GM expects that it will have “1 million units of EV capacity” in North America by 2025, said Rick Spina, vice president of EV commercialization at the company. Unlike other automakers, GM has yet to release an EV with “vehicle-to-load” capabilities, but Spina said that it plans on correcting that via an over-the-air software update soon.

“We’re on the cusp of turning our EVs into a power source for our customers,” Spina said. “And these customers aren’t even aware of it.”

This summer, GM will test bi-directional charging technology at PG&E’s lab in Northern California, as well as the “software-defined communication protocols” that will enable power to flow from a charged EV into a person’s home automatically when the power fails. Later, GM and PG&E will identify a select group of customers in California to test these technologies in their own homes, with the goal of launching wider customer trials by the end of the year.

“Imagine a future in which there’s an EV in every garage that functions as a backup power source whenever it’s needed,” Spina said.

There’s still a lot to be determined, such as how GM will convert power from the EV battery from direct current to alternating current. Spina said the company has yet to determine whether that process will happen in the vehicle itself or through another piece of equipment, like a wall-mounted charger.

The potential, Spina said, is to transition away from dirty, gas-powered generators toward something cleaner and more useful. The average California home uses around 20 kilowatt-hours of power a day, while a Chevy Bolt has a battery with 60kWh capacity, Spina said. That translates into at least two or three days worth of electricity for a single home, he said.

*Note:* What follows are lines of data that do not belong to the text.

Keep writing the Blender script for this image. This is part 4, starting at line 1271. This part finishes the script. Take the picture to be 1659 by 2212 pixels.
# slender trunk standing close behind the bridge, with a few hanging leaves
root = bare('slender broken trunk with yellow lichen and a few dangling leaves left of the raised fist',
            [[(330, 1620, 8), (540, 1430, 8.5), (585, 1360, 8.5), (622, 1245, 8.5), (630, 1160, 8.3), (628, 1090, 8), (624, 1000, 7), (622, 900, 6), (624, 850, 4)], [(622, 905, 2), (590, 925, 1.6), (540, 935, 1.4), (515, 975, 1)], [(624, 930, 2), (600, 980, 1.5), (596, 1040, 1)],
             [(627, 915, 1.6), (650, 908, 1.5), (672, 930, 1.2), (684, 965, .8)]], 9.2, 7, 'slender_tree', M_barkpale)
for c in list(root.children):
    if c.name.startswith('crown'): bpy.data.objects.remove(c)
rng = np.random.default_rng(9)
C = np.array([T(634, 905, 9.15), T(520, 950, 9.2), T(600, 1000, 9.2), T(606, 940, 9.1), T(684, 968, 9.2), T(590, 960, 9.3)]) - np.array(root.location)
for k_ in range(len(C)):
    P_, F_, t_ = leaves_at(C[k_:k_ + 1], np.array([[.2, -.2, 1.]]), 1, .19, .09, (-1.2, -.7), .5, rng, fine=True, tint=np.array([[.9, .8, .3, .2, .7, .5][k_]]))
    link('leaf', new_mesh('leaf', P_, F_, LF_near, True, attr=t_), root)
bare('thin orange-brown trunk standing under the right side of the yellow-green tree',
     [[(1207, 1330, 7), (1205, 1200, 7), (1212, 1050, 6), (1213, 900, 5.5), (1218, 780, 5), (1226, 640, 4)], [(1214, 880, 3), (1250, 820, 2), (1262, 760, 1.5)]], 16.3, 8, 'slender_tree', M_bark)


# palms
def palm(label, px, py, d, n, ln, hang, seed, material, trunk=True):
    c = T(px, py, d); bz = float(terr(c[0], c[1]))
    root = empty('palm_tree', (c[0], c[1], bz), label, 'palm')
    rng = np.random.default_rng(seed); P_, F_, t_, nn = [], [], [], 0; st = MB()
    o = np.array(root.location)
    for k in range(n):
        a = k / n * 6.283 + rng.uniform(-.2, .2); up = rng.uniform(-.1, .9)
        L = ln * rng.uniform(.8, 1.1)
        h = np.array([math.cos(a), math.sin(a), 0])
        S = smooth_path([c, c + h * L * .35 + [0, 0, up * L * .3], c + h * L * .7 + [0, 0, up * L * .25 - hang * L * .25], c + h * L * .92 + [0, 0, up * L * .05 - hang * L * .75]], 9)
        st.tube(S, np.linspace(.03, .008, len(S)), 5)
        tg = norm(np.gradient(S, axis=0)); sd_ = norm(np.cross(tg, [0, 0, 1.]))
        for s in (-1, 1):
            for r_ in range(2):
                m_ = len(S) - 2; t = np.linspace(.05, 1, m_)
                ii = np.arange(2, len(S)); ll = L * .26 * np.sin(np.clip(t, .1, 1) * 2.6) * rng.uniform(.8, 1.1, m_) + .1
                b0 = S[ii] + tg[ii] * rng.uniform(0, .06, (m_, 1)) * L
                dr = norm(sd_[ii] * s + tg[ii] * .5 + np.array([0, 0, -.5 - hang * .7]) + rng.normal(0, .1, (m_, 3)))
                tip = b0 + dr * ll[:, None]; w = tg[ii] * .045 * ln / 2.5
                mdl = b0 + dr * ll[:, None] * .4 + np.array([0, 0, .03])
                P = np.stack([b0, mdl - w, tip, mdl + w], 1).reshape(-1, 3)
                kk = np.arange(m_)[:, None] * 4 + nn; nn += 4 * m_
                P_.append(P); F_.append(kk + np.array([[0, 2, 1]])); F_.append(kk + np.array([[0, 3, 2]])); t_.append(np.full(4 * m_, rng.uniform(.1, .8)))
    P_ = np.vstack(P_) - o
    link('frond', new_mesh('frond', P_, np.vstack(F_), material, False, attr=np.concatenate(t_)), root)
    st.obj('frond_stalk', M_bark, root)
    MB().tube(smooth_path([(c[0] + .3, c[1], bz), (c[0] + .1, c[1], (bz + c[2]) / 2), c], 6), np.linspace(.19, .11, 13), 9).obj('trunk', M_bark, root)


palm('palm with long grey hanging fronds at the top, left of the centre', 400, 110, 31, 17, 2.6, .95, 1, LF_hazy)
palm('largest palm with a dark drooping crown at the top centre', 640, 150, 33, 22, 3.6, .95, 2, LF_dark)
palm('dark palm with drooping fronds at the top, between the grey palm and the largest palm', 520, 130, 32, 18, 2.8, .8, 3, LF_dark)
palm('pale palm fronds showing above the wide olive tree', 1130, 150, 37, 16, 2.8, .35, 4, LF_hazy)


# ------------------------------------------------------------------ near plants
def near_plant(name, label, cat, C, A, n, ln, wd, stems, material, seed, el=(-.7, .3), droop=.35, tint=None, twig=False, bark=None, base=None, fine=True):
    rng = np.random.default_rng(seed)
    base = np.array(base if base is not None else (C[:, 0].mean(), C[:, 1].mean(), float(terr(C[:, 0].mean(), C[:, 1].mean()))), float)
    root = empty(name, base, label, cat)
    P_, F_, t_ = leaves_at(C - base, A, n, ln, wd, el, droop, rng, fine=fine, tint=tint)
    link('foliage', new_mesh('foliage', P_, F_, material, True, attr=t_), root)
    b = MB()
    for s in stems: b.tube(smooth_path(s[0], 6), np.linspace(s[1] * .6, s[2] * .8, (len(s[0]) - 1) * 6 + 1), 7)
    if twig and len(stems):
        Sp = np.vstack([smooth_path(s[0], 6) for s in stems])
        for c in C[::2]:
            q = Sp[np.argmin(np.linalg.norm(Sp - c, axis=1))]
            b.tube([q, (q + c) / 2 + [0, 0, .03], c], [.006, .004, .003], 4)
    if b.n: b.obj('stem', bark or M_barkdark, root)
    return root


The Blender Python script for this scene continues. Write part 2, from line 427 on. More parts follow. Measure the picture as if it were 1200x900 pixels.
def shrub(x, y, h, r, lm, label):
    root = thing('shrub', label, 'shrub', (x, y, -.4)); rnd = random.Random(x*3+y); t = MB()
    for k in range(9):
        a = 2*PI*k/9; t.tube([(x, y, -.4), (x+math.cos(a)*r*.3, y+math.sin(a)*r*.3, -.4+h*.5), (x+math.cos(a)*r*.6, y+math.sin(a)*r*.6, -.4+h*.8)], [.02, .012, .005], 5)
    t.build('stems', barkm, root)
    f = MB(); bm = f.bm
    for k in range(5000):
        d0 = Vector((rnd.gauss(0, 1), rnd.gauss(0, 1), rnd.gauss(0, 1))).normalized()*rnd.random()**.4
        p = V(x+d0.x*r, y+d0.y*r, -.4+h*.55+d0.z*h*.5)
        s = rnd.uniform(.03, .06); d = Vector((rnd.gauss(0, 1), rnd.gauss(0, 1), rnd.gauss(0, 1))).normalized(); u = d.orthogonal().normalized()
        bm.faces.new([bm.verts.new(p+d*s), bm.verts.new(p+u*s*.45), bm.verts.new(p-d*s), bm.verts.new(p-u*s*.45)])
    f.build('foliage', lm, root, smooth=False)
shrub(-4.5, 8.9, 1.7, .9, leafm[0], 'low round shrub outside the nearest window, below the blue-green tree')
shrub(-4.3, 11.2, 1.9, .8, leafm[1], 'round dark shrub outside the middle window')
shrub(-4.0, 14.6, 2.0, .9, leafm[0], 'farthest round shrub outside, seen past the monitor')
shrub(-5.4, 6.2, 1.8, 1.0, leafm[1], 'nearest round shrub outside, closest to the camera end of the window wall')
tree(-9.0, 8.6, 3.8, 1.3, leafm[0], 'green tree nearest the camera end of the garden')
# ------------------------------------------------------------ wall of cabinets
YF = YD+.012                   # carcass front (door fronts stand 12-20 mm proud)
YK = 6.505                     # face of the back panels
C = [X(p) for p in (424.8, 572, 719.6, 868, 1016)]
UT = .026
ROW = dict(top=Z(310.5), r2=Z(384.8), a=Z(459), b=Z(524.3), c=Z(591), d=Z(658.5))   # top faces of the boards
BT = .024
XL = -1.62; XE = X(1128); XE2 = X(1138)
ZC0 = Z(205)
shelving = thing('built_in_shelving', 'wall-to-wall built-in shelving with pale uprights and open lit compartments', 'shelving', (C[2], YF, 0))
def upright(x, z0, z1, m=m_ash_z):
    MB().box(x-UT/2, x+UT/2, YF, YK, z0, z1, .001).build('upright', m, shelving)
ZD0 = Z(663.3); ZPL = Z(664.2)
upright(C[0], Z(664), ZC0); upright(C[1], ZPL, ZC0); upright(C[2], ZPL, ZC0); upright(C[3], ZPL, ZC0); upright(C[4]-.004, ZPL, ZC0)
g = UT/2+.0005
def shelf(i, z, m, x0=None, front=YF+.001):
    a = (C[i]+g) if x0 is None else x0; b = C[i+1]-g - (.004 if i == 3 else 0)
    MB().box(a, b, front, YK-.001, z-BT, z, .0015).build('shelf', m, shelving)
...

Other possibilities include using a broad swath of EVs to “smooth” the grid during times of peak demand, like a summer heatwave. In those scenarios, Spina said he could envision some kind of payout of “customer benefit” to those EV owners who are using their vehicles to feed power back into the grid.

PG&E, which is based in San Francisco, serves a territory that’s a fertile testing ground for vehicle-to-grid technology. It’s already home to more than 320,000 electric vehicles. That’s roughly 20 percent of all electric cars in the US, according to the utility. By 2030, 5 million EVs are expected to be on the road in California. (Last year, California became the first state to ban the future sale of internal combustion engines.)

With enough EVs connected to the grid, they could become sizable “virtual power plants.” These are basically just networks of connected batteries that utilities might be able to call upon collectively when they need more juice. Interconnected residential solar power systems can also serve the same purpose. The hope is that by working together, all of those batteries can alleviate stress on the grid whenever there’s peak demand. Virtual power plants could also replace polluting, fossil-fueled “peaker plants” that utilities have historically relied on when they’re short on energy.